[Given task]
Skip the pictures and repeat each line of the data exactly.

[Supplied information]

---------------

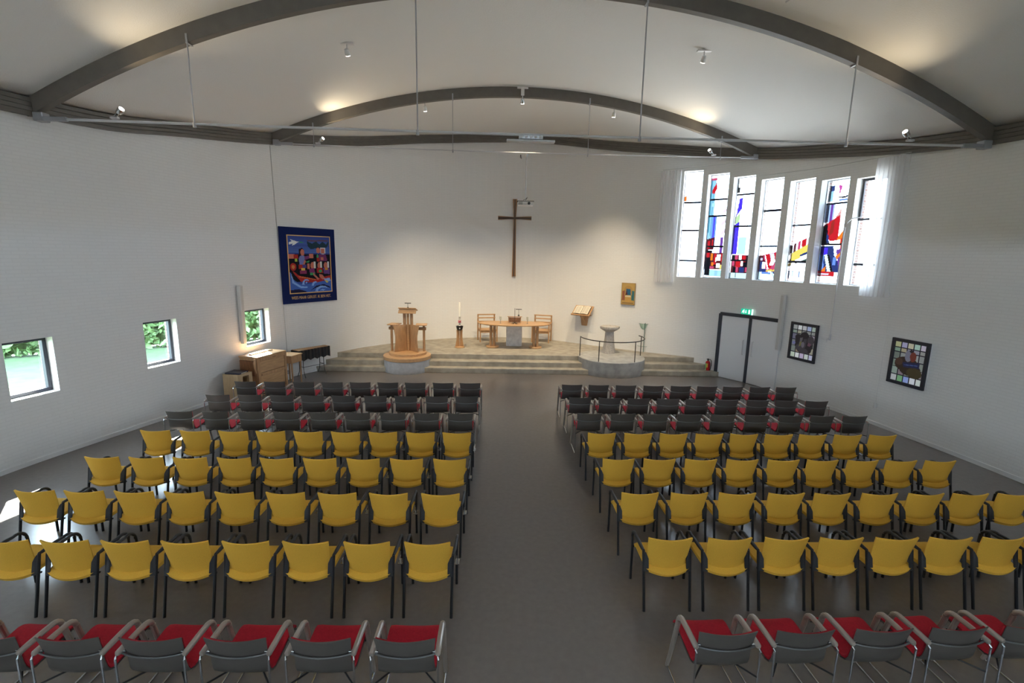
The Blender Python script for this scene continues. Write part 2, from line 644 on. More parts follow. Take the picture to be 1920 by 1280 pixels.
def build_wall(name, sa, sb, ops, WT=WT):
    mb = MB()
    sl = {round(sa, 4), round(sb, 4)}
    n = int((sb - sa) / .22)
    edges = [e for o in ops for e in o[:2]]
    for i in range(n + 1):
        s = sa + (sb - sa) * i / n
        if all(abs(s - e) > .05 for e in edges):
            sl.add(round(s, 4))
    for e in edges:
        sl.add(round(e, 4))
    sl = sorted(sl)
    zl = sorted({0.0} | {o[2] for o in ops} | {o[3] for o in ops})
    for s0, s1 in zip(sl, sl[1:]):
        sm = (s0 + s1) / 2
        for j in range(len(zl)):
            last = j == len(zl) - 1
            za0 = za1 = zl[j]
            if last:
                zb0, zb1 = zring(s0) + RH + .03, zring(s1) + RH + .03
            else:
                zb0 = zb1 = zl[j + 1]
            zm = (za0 + zb0) / 2
            if any(o[0] < sm < o[1] and o[2] < zm < o[3] for o in ops):
                continue
            mb.quad([wp(s0, 0, za0), wp(s1, 0, za1), wp(s1, 0, zb1), wp(s0, 0, zb0)], 0, [(s0, za0), (s1, za1), (s1, zb1), (s0, zb0)])
            mb.quad([wp(s1, -WT, za1), wp(s0, -WT, za0), wp(s0, -WT, zb0), wp(s1, -WT, zb1)], 1, [(s1, za1), (s0, za0), (s0, zb0), (s1, zb1)])
        zt0, zt1 = zring(s0) + RH + .03, zring(s1) + RH + .03
        mb.quad([wp(s0, 0, zt0), wp(s1, 0, zt1), wp(s1, -WT, zt1), wp(s0, -WT, zt0)], 1, [(s0, 0), (s1, 0), (s1, .5), (s0, .5)])
    for (o0, o1, z0, z1) in ops:
        for (d0, d1, mi) in ((0, -MID, 2), (-MID, -WT, 1)):
            # both jambs share the chord direction of the opening
            mb.quad([wp(o0, d0, z0), wp(o0, d0, z1), wp(o0, d1, z1), wp(o0, d1, z0)], mi, [(d0, z0), (d0, z1), (d1, z1), (d1, z0)])
            mb.quad([wp(o1, d1, z0), wp(o1, d1, z1), wp(o1, d0, z1), wp(o1, d0, z0)], mi, [(d1, z0), (d1, z1), (d0, z1), (d0, z0)])
            mb.quad([wp(o0, d0, z1), wp(o1, d0, z1), wp(o1, d1, z1), wp(o0, d1, z1)], mi, [(o0, d0), (o1, d0), (o1, d1), (o0, d1)])
            mb.quad([wp(o0, d1, z0), wp(o1, d1, z0), wp(o1, d0, z0), wp(o0, d0, z0)], mi, [(o0, d1), (o1, d1), (o1, d0), (o0, d0)])
    for s in (sa, sb):
        zt = zring(s) + RH + .03
        mb.quad([wp(s, 0, 0), wp(s, 0, zt), wp(s, -WT, zt), wp(s, -WT, 0)], 1, [(0, 0), (0, zt), (.5, zt), (.5, 0)])
    return struct(mb.build(name, [M['wall'], M['brick'], M['plaster']], smooth=True, angle=20))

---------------

[Complete output]
The Blender Python script for this scene continues. Write part 2, from line 644 on. More parts follow. Take the picture to be 1920 by 1280 pixels.
def build_wall(name, sa, sb, ops, WT=WT):
    mb = MB()
    sl = {round(sa, 4), round(sb, 4)}
    n = int((sb - sa) / .22)
    edges = [e for o in ops for e in o[:2]]
    for i in range(n + 1):
        s = sa + (sb - sa) * i / n
        if all(abs(s - e) > .05 for e in edges):
            sl.add(round(s, 4))
    for e in edges:
        sl.add(round(e, 4))
    sl = sorted(sl)
    zl = sorted({0.0} | {o[2] for o in ops} | {o[3] for o in ops})
    for s0, s1 in zip(sl, sl[1:]):
        sm = (s0 + s1) / 2
        for j in range(len(zl)):
            last = j == len(zl) - 1
            za0 = za1 = zl[j]
            if last:
                zb0, zb1 = zring(s0) + RH + .03, zring(s1) + RH + .03
            else:
                zb0 = zb1 = zl[j + 1]
            zm = (za0 + zb0) / 2
            if any(o[0] < sm < o[1] and o[2] < zm < o[3] for o in ops):
                continue
            mb.quad([wp(s0, 0, za0), wp(s1, 0, za1), wp(s1, 0, zb1), wp(s0, 0, zb0)], 0, [(s0, za0), (s1, za1), (s1, zb1), (s0, zb0)])
            mb.quad([wp(s1, -WT, za1), wp(s0, -WT, za0), wp(s0, -WT, zb0), wp(s1, -WT, zb1)], 1, [(s1, za1), (s0, za0), (s0, zb0), (s1, zb1)])
        zt0, zt1 = zring(s0) + RH + .03, zring(s1) + RH + .03
        mb.quad([wp(s0, 0, zt0), wp(s1, 0, zt1), wp(s1, -WT, zt1), wp(s0, -WT, zt0)], 1, [(s0, 0), (s1, 0), (s1, .5), (s0, .5)])
    for (o0, o1, z0, z1) in ops:
        for (d0, d1, mi) in ((0, -MID, 2), (-MID, -WT, 1)):
            # both jambs share the chord direction of the opening
            mb.quad([wp(o0, d0, z0), wp(o0, d0, z1), wp(o0, d1, z1), wp(o0, d1, z0)], mi, [(d0, z0), (d0, z1), (d1, z1), (d1, z0)])
            mb.quad([wp(o1, d1, z0), wp(o1, d1, z1), wp(o1, d0, z1), wp(o1, d0, z0)], mi, [(d1, z0), (d1, z1), (d0, z1), (d0, z0)])
            mb.quad([wp(o0, d0, z1), wp(o1, d0, z1), wp(o1, d1, z1), wp(o0, d1, z1)], mi, [(o0, d0), (o1, d0), (o1, d1), (o0, d1)])
            mb.quad([wp(o0, d1, z0), wp(o1, d1, z0), wp(o1, d0, z0), wp(o0, d0, z0)], mi, [(o0, d1), (o1, d1), (o1, d0), (o0, d0)])
    for s in (sa, sb):
        zt = zring(s) + RH + .03
        mb.quad([wp(s, 0, 0), wp(s, 0, zt), wp(s, -WT, zt), wp(s, -WT, 0)], 1, [(0, 0), (0, zt), (.5, zt), (.5, 0)])
    return struct(mb.build(name, [M['wall'], M['brick'], M['plaster']], smooth=True, angle=20))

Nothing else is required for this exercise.